Threshold resummation at N$^{3}$LL accuracy and approximate N$^{3}$LO corrections to semi-inclusive DIS

TL;DR

This paper extends the threshold resummation formalism for semi-inclusive deep-inelastic scattering to N$^{3}$LL accuracy, providing approximate N$^{3}$LO corrections that demonstrate perturbative stability and modest impact on the cross section.

Contribution

It introduces the N$^{3}$LL resummation formalism for SIDIS and derives approximate N$^{3}$LO corrections including three-loop hard factors, enhancing precision in theoretical predictions.

Findings

Approximate N$^{3}$LO corrections cause modest changes in the SIDIS cross section.

The perturbative series shows good stability with the new corrections.

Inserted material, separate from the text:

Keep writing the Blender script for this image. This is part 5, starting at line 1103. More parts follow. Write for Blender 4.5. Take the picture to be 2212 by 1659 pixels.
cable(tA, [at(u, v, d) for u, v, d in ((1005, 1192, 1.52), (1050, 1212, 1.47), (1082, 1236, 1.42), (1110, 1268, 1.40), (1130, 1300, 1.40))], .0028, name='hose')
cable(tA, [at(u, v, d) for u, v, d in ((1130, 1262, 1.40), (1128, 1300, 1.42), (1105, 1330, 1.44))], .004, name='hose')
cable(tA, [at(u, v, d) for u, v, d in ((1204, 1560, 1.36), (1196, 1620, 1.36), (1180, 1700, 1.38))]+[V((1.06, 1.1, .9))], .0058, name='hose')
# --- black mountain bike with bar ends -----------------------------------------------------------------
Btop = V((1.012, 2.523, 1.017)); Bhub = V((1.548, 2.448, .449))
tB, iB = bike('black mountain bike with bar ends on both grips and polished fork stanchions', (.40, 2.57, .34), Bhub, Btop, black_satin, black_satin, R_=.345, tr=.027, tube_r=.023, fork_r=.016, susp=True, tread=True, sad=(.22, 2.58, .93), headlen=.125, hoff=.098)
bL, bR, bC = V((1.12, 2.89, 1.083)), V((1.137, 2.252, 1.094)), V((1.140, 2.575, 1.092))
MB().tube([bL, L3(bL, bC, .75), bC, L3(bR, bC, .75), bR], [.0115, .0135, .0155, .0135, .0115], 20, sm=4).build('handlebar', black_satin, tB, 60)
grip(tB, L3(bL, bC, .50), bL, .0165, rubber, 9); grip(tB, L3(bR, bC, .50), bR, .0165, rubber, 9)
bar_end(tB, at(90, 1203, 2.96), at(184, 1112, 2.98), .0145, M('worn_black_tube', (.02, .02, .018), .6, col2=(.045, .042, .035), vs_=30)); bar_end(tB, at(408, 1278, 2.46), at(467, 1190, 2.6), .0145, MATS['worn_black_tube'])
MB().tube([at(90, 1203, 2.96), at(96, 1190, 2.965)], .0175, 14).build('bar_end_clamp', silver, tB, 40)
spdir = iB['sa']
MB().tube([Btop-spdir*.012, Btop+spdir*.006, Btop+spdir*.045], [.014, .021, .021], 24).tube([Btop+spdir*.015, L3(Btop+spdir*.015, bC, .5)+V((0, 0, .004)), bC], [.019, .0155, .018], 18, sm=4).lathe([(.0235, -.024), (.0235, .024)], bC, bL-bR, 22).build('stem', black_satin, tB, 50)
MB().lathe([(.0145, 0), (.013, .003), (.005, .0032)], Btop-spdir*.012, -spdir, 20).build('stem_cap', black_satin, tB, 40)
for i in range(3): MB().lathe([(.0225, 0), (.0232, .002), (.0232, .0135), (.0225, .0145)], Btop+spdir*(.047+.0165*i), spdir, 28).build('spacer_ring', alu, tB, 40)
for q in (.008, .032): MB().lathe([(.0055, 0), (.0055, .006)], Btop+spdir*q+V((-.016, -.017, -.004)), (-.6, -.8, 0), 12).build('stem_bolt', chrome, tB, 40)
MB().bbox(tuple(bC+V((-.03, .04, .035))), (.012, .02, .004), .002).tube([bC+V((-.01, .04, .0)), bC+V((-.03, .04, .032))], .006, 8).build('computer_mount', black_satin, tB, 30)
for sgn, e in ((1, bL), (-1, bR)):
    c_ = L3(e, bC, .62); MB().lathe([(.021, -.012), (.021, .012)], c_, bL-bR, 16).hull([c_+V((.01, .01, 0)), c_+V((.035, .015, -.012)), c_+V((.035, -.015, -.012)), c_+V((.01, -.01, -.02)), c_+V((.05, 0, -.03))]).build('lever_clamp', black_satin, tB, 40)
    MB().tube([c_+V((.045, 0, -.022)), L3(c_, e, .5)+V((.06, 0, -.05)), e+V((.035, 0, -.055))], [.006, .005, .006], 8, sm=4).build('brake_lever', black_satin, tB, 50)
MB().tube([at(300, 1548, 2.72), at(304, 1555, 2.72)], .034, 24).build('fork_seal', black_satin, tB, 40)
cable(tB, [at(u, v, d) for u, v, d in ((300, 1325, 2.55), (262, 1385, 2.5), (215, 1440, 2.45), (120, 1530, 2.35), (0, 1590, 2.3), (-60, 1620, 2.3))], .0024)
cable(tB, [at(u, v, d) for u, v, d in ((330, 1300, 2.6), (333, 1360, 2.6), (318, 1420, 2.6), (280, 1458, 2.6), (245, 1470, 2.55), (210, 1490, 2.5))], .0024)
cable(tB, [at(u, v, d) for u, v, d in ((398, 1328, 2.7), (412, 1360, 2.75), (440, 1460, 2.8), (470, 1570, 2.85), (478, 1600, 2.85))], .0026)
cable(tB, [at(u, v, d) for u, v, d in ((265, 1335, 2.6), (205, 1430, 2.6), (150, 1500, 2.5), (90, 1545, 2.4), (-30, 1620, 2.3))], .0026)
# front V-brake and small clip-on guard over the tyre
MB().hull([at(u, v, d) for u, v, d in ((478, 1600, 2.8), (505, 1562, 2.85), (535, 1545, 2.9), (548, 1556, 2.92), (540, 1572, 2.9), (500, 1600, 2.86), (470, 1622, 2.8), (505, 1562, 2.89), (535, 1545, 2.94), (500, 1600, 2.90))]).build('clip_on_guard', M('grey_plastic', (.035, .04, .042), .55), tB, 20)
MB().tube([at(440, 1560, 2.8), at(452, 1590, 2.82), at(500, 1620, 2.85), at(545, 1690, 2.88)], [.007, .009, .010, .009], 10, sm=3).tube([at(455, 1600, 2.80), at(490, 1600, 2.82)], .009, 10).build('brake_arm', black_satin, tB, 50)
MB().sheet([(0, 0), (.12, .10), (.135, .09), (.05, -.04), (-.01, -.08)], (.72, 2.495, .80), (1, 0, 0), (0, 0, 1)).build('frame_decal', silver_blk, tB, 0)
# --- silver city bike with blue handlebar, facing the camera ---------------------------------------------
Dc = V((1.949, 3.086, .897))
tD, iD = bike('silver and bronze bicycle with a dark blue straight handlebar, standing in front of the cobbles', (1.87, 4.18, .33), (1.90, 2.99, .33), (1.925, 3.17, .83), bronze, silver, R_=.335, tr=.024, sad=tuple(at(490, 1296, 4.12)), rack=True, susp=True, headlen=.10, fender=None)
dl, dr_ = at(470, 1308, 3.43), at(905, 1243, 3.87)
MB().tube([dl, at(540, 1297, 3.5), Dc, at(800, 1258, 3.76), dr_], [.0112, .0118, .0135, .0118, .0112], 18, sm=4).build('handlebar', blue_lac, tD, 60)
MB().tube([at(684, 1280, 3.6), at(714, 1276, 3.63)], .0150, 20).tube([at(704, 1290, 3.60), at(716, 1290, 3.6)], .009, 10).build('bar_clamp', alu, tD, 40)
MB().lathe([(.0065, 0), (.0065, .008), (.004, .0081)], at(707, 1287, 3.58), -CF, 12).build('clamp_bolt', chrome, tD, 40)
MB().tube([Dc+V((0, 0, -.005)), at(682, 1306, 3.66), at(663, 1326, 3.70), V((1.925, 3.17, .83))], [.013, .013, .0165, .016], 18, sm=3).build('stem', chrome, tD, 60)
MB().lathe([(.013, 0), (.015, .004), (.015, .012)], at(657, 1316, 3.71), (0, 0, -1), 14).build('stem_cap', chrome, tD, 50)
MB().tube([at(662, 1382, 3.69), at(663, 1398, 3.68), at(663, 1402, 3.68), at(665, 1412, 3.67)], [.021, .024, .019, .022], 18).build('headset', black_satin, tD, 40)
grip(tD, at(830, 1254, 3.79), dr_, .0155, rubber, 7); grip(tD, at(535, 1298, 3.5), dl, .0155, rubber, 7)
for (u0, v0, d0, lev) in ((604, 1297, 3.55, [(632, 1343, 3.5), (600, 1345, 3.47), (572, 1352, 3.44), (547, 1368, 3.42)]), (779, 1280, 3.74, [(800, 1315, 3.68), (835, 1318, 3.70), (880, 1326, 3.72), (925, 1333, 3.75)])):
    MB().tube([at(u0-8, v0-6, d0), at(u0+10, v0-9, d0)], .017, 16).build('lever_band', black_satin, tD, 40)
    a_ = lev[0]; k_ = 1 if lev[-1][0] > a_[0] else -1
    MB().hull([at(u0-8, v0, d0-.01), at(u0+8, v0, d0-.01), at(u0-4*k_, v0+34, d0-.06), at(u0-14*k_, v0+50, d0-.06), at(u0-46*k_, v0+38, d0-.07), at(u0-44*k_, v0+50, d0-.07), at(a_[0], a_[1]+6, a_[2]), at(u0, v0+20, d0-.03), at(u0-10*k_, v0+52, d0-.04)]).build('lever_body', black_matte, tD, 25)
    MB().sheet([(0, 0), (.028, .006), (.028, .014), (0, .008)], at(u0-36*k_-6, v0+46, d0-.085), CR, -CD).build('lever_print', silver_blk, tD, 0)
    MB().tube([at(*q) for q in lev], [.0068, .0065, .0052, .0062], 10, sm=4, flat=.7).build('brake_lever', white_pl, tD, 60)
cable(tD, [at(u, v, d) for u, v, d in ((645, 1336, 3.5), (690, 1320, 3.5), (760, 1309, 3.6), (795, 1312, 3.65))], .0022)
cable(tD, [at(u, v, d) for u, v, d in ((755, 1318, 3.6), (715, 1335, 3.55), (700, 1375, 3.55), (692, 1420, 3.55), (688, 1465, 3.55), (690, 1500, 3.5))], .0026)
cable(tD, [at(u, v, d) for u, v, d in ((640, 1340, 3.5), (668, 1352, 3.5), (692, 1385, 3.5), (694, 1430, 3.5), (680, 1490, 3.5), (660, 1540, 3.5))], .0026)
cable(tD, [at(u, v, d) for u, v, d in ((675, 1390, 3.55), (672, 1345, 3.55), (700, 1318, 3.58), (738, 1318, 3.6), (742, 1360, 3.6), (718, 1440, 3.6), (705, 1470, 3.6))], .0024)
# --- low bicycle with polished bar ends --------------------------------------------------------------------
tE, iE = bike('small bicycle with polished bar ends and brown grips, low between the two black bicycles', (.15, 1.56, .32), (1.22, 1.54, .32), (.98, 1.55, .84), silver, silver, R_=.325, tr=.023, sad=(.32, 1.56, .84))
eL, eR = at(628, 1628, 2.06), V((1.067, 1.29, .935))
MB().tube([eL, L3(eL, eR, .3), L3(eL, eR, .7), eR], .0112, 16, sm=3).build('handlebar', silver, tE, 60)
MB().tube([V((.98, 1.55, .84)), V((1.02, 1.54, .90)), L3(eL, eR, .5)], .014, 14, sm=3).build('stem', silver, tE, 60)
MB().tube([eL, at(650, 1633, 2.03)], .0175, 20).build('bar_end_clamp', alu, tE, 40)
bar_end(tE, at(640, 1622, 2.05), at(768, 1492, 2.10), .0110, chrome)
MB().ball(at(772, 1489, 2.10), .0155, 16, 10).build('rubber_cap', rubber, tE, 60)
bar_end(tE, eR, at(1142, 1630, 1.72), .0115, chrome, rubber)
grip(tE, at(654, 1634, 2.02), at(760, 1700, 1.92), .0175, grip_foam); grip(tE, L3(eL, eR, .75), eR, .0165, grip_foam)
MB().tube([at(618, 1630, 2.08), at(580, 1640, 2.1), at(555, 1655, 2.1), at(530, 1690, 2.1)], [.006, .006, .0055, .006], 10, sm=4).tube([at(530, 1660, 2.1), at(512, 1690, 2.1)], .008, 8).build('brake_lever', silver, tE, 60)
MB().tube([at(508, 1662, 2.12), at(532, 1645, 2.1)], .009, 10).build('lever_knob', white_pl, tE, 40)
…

The formalism includes all threshold-enhanced and constant terms in Mellin space.

Abstract

We advance the threshold resummation formalism for semi-inclusive deep-inelastic scattering (SIDIS) to next-to-next-to-next-to-leading logarithmic (N$^{3}$LL) order, including the three-loop hard factor. We expand the results in the strong coupling to obtain approximate next-to-next-to-next-to-leading order (N$^{3}$LO) corrections for the SIDIS cross section. In Mellin moment space, these corrections include all terms that are logarithmically enhanced at threshold, or that are constant. We also consider a set of corrections that are suppressed near threshold. Our numerical estimates show modest changes of the cross section by the approximate N$^{3}$LO terms, suggesting a very good perturbative stability of the SIDIS process.